Œuvres de Franta, Jean Jacques Cary, Marc Alberghina, Paolo Bosi, Gilles Miquelis, Emmanuelle de Rosa et Didier Gianella, Michel Houssin, Muriel Toulemonde, Jean-Paul Maniouloux, Luc Boniface

Centre d'Art Contemporain - Châteauvert, jusqu'au 30 juin 2019

                                                                  Jean-Paul Maniouloux


Geoffrey Hendriks, "Skies" et Berty Skuber, "Reuzen"

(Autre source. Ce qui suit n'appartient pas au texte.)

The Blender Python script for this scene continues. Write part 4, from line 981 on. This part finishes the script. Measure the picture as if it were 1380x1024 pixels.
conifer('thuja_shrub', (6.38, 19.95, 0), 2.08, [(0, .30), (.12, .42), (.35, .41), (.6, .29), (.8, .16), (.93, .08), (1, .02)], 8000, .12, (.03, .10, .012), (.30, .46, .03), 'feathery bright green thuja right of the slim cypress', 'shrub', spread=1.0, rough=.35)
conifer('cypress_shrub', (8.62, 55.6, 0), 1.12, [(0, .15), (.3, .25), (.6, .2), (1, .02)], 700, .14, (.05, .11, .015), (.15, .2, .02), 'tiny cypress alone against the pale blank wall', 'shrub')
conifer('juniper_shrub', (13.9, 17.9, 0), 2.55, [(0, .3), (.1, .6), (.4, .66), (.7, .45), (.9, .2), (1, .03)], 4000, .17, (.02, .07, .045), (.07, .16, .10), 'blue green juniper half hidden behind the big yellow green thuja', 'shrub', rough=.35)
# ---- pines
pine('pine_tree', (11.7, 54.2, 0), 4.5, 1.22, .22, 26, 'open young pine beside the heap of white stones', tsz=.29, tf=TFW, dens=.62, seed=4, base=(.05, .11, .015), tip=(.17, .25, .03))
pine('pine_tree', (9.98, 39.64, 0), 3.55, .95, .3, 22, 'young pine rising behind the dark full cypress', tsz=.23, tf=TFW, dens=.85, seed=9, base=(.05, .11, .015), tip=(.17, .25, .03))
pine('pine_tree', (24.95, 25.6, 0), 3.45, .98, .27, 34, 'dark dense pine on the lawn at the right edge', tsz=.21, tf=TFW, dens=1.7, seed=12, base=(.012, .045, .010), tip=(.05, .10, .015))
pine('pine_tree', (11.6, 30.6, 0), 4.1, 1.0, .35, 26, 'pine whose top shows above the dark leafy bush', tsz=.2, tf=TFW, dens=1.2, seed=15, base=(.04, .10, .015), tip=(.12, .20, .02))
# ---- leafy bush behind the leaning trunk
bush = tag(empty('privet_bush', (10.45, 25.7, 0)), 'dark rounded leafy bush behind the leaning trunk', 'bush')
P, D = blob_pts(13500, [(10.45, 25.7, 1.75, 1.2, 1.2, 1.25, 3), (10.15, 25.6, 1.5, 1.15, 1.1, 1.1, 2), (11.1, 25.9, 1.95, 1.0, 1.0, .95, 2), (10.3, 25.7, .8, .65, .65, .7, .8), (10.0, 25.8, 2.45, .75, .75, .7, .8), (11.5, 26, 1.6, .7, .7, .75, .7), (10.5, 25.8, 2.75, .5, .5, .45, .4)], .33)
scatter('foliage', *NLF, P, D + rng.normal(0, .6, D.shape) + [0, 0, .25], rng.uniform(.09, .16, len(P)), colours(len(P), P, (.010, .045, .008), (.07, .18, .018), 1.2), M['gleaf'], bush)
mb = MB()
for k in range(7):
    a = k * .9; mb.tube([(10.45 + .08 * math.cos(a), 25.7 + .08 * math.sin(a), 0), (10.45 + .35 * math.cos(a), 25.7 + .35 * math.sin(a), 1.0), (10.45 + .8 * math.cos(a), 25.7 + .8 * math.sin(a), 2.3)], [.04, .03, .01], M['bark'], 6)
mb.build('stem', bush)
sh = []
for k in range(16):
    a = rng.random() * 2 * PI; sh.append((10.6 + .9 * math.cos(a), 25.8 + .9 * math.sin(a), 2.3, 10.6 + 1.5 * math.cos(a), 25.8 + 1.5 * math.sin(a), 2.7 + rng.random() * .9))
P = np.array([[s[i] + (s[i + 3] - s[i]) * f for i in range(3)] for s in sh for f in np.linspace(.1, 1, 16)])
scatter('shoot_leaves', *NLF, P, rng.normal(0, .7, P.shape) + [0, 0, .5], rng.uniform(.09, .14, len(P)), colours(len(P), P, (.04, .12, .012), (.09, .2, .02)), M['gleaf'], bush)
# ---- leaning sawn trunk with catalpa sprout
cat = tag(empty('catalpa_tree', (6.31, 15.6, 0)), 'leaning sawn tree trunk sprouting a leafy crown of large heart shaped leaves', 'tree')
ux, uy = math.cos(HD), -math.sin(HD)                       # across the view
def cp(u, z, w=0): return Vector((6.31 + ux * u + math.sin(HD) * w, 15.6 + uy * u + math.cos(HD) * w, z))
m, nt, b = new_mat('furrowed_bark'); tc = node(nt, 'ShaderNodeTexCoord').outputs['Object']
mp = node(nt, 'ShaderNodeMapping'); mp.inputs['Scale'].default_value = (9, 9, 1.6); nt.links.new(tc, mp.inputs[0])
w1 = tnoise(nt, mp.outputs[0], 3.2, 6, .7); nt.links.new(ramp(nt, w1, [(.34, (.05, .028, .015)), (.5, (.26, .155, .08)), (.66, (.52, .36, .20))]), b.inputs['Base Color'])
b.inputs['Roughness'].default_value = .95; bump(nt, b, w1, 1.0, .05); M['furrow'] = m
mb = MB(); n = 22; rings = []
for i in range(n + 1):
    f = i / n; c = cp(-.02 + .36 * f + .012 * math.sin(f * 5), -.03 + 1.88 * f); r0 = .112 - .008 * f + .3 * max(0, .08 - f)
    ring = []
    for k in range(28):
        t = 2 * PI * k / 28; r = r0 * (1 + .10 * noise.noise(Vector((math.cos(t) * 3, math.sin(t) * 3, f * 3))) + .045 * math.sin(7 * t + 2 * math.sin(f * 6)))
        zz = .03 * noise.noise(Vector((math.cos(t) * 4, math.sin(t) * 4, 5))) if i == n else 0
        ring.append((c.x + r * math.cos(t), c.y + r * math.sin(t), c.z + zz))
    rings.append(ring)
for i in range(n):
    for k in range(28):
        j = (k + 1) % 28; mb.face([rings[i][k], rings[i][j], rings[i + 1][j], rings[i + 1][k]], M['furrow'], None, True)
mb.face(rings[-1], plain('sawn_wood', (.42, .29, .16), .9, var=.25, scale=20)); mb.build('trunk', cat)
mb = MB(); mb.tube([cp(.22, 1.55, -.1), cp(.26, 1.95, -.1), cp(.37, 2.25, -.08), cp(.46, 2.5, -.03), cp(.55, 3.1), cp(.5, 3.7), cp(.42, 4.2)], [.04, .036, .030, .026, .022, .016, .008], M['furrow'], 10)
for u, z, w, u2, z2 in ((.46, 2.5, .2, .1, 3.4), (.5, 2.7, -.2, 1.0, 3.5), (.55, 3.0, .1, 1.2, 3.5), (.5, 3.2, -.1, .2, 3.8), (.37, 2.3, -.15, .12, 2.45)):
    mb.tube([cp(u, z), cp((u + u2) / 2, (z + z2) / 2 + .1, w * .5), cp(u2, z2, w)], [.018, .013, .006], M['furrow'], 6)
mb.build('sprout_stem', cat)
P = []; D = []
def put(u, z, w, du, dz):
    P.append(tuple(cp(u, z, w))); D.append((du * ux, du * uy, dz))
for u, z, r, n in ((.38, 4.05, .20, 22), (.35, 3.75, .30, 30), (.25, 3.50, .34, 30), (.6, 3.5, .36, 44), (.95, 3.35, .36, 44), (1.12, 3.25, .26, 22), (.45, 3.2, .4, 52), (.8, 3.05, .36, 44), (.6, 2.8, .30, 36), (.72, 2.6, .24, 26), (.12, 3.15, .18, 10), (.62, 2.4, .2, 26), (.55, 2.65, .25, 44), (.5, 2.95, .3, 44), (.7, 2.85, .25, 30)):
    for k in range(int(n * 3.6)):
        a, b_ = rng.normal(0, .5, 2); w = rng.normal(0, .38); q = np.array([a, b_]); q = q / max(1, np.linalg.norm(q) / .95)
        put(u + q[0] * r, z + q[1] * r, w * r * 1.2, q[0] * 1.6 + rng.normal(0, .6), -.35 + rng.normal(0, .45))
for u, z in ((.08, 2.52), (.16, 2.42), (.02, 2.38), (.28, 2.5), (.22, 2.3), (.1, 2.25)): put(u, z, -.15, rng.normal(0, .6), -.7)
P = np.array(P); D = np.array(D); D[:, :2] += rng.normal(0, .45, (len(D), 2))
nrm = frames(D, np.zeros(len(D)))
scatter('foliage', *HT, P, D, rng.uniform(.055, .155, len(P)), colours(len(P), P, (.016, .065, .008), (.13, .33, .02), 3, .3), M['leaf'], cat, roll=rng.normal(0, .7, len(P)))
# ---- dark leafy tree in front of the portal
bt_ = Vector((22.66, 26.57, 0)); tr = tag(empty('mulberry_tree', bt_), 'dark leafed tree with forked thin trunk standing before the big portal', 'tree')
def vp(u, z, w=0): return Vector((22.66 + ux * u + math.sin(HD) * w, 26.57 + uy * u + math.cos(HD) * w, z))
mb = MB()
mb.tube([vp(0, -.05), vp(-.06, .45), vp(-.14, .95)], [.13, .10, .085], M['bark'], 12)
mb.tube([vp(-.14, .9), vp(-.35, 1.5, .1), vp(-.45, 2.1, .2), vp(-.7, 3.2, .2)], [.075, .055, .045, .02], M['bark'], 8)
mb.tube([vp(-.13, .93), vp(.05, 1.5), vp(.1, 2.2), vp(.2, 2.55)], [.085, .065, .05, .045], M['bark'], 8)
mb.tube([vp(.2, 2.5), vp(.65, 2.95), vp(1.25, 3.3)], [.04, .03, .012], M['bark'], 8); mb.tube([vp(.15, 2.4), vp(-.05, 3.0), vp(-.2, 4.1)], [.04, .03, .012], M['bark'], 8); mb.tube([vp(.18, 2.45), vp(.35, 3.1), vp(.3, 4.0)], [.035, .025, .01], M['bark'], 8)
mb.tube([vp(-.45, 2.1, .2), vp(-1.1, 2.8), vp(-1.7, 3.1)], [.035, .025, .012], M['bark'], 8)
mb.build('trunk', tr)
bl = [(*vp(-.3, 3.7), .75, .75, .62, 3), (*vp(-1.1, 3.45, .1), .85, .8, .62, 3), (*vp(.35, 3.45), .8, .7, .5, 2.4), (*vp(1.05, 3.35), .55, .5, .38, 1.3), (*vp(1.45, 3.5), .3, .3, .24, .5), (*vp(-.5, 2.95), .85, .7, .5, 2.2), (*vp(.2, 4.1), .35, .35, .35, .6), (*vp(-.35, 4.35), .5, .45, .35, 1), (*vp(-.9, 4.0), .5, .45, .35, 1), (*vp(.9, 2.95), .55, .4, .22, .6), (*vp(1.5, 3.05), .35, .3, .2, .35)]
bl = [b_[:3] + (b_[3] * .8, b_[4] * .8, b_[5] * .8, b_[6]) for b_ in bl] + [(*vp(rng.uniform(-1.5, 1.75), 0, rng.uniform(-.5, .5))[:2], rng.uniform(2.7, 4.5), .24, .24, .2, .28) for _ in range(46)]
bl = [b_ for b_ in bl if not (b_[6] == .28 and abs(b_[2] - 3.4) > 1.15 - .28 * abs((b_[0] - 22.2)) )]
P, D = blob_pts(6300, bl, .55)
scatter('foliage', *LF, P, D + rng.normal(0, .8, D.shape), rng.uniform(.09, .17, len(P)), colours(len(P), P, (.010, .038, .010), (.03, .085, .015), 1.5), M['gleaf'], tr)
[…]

Galerie Eva Vautier, Nice jusqu'au 23 mars 2019





Mythes et réalité ici se confondent dans une atmosphère née de cette spontanéité de l'instant présent qui fut si déterminante pour Fluxus.
Et comment ne pas penser aussi à cette incantation sourde de Baudelaire quand on se mesure à la présence des œuvres de Geoffrey Hendricks décédé en 2018? « J'aime les nuages... Les nuages qui passent.... là-bas... là-bas... Les merveilleux nuages ». Si ce poème de  Baudelaire s'intitule « L'étranger », il y a sans doute chez l'artiste cette même relation à l'étrangeté du monde quand il s'empare des cieux et des nuages comme un au-delà inaccessible, sans autre consistance que cette présence fugace et toujours changeante des formes et des couleurs. Si la représentation du ciel demeure une thématique forte de l'histoire de l'art, des cieux mystiques de la Renaissance jusqu'aux études de nuages aquarellées de Bonington, Geoffrey Hendricks se livre pourtant à une approche radicalement autre.
S'inscrivant dans le mouvement Fluxus dès sa fondation avec Maciunas en 1962, il intègre la force de l'éphémère et de l'expérimental dans de nombreuses performances qui, à l'instar de Beuys, relèvent d'une forme de cérémonial en prise avec la terre, les éléments et les mythes. Répétitions, séries, comme dans un rituel où l'artiste célèbre l'union de l'art et de la vie. Les nuages... les nuages... Ils se définissent ici comme une série de variations lumineuses, presque musicales. Mais aussi par cette élévation poétique, dans la relation au corps, quand il alla jusqu'à se représenter lui-même couvert de ces nuages-là ou bien qu'il effectua plusieurs performances où il expérimenta le déséquilibre en exécutant des poiriers. Tête renversée comme pour une autre façon de percevoir le monde.
Photographies, installations et aquarelles témoignent de la vitalité de cette œuvre qui influença tant d'autres artistes puisque Geoffrey Hendricks enseigna durant 48 ans à la Rudgers University dans le New Jersey tout en créant des actions partout dans le monde. L'artiste nous lègue une œuvre dans laquelle la poésie de l'absurde renvoie à une aspiration quasi mystique où la densité du corps se heurte à l'immatériel. Théâtre de l'humain autant que célébration solennelle teintée d'ironie, voici une œuvre singulière et multiforme.
Dans le sillage de Fluxus, l'artiste italienne née en 1941, Berty Skuber, présente une œuvre où la vie, dans sa globalité, se conçoit comme un patchwork de réalité et d'imaginaire. Entre documentation et fiction personnelle, une trajectoire se construit au travers de l’ambiguïté des mots et des images. Photographies,dessins, peintures et autres objets s'imbriquent dans une fantasmagorie encyclopédique. Le détail rebondit sur la totalité de façon aléatoire, la représentation s'efface dans une abstraction pour une grammaire qui s'ouvre à une autre forme possible de la subjectivité de l'artiste pour une nouvelle conception du monde extérieur.